Johnny Mathis On Being Gay and His Entertainment Life from Another Era



Mathis with Johnny Carson in 1979.
 Paul Drinkwater/NBC/NBCU Photo Bank via Getty Images



At his penthouse in Beverly Hills, Johnny Mathis has no objection to a 9 a.m. interview — he has been up for five hours already, and at the gym for a long-standing regime of pulley stretching and leg lifts. “Anything to get the juices flowing and also get me into my stage clothes,” says the 81-year-old singer. “I look at myself in the mirror and go, ‘Well, not bad,’ ” he adds with a laugh.

Mathis has been donning those stage clothes all year, on a tour marking the 60th anniversary of his debut album. He is a singular vocalist whose classic hits from the 1950s — “Chances Are,” “Misty,” “It’s Not for Me to Say” — established an enduring style of  pop romance. In Barry Levinson’s Oscar-nominated 1982 film Diner, set in the postwar era, the character Eddie Simmons memorably asks his pals, “When you’re making out, which do you prefer, Sinatra or Mathis?”
A native of Texas, raised in California and the fourth of seven children, Mathis caught his father’s passion for music at a young age. He began vocal lessons, including classical and operatic styles, at age 13. Yet, in high school, he also was talented enough at track and field to get an athletic scholarship to San Francisco State University and, later, an invitation to try out for the U.S. team heading to the 1956 Summer Olympics in Melbourne, Australia.

Around that same time, however, while performing at a San Francisco nightclub, Mathis caught the ear of George Avakian, head of jazz A&R at Columbia Records, who was vacationing in the city. “Have found phenomenal 19-year-old boy who could go all the way,” Avakian telegrammed his label. “Send blank contracts.”

In the six decades since, Mathis has charted 43 hit singles and sent 74 titles, including numerous Christmas releases, onto the Billboard 200. In 2003, The Recording Academy presented Mathis with a Grammy Award for lifetime achievement.

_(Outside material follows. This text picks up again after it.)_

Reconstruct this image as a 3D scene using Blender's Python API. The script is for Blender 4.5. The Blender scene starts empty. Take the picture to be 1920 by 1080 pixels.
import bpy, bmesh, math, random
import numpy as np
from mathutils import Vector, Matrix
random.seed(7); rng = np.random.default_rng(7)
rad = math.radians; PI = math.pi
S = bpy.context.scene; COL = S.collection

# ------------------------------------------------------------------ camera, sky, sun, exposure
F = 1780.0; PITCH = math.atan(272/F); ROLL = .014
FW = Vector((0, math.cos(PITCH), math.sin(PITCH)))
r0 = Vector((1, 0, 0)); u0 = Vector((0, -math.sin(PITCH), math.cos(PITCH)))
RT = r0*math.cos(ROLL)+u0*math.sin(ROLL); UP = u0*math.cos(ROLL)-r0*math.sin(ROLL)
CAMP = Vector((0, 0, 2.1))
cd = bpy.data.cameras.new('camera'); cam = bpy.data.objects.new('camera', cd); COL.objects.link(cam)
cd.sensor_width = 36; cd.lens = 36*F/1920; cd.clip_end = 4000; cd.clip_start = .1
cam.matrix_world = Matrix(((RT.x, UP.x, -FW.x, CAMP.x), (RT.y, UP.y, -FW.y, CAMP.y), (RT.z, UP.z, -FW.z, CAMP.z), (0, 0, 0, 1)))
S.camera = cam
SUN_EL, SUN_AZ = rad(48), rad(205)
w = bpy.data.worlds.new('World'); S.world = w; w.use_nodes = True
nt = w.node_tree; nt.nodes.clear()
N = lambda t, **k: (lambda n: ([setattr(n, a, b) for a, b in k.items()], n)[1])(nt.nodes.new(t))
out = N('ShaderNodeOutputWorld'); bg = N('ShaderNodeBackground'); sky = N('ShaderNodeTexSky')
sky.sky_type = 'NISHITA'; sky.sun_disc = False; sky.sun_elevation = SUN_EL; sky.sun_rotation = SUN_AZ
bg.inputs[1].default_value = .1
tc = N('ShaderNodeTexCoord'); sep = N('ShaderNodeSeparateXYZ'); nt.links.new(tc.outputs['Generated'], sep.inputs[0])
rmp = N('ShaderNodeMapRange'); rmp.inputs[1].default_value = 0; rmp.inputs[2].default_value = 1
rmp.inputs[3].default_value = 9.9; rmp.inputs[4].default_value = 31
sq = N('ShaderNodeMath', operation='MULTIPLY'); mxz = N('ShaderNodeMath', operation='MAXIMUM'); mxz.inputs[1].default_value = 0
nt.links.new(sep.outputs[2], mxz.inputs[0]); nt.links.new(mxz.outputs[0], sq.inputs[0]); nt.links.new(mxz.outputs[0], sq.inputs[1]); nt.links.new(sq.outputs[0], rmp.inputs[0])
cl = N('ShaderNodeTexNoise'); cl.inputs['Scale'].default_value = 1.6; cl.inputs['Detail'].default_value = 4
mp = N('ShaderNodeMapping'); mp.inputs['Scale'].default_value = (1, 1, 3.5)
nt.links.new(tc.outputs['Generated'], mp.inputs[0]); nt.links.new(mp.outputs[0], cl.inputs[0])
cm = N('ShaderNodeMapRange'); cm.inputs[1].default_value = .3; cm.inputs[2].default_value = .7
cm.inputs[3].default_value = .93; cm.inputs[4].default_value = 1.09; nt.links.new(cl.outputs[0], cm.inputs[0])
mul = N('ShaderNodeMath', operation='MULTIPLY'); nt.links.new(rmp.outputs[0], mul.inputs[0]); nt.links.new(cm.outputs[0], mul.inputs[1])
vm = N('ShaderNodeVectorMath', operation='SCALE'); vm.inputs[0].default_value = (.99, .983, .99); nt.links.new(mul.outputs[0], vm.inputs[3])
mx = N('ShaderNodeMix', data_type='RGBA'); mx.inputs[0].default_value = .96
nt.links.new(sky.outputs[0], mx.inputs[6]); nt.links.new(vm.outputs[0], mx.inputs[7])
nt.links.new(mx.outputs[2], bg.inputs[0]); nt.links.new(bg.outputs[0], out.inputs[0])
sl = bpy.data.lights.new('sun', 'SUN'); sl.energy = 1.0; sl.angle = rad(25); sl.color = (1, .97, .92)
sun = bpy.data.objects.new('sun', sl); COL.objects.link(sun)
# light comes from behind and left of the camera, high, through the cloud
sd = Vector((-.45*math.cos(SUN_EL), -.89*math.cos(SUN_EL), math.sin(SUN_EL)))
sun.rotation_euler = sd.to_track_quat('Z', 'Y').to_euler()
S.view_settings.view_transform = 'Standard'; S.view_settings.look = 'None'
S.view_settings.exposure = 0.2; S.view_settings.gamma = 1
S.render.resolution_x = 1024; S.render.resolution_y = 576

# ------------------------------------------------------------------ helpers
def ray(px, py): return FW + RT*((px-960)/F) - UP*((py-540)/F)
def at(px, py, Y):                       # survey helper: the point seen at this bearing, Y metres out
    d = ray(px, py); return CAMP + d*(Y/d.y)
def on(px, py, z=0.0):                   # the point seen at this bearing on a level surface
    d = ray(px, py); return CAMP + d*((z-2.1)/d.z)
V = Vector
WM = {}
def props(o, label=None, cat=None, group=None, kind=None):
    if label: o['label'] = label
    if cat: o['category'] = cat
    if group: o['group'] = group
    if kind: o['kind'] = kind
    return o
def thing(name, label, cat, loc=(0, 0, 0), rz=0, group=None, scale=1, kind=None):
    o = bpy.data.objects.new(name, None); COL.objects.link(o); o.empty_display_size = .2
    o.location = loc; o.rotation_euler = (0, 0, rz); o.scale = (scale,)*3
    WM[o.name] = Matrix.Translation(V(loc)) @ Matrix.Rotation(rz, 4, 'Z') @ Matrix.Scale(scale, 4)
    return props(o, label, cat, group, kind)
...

It was recognition for an artist who has long sung of romance— but also has supported civil rights and gay rights, from singing with activists at the Salute to Freedom concert in Birmingham, Ala., in 1963 to acknowledging his own sexual orientation two decades later.
You were part of a generation of racial pioneers in pop in the ’50s who crossed over to white fans. What’s your perspective on Black Lives Matter and race relations today?

The world changes. The world is completely different now from when I was growing up. Back then you didn’t say things like they say now out loud, about race and things. But that’s just progress. When are we going to find out that we’re all the same, we’re all absolutely, without a doubt, the same? It doesn’t matter whether you’re black or white or straight or gay.

You’ve seen a lot of change in attitudes toward being gay since you were getting death threats in the 1980s. [The threats followed a 1982 interview in Us Weekly in which Mathis was quoted as saying, “Homosexuality is a way of life I’ve become accustomed to.”]

Things take time. People are stubborn about what they perceive to be the right thing or the wrong thing, and it takes a long time to filter this human condition. There’s a waiting period until people catch up. But if you have patience — which it takes when someone thinks differently from you — everybody always catches up. That patience is a wonderful virtue.

You have declined to talk about your own relationships, and it seems that you prefer to lead by your presence rather than speaking out.

I’ve been very happy to see some of the success that I’ve had along the way in opening the eyes of people, especially people who listen to music.

Looking back, what do you remember about George Avakian discovering you at San Francisco’s 440 Club?

I didn’t realize he was in the audience, and unfortunately he had a bad case of poison oak or poison ivy. So he was not in a very good mood. But he heard me sing and said, “I think you’re ready to make your first recording.” George is still with us; He’s now 102 years old, and I saw him not too long ago. He counseled me for many years.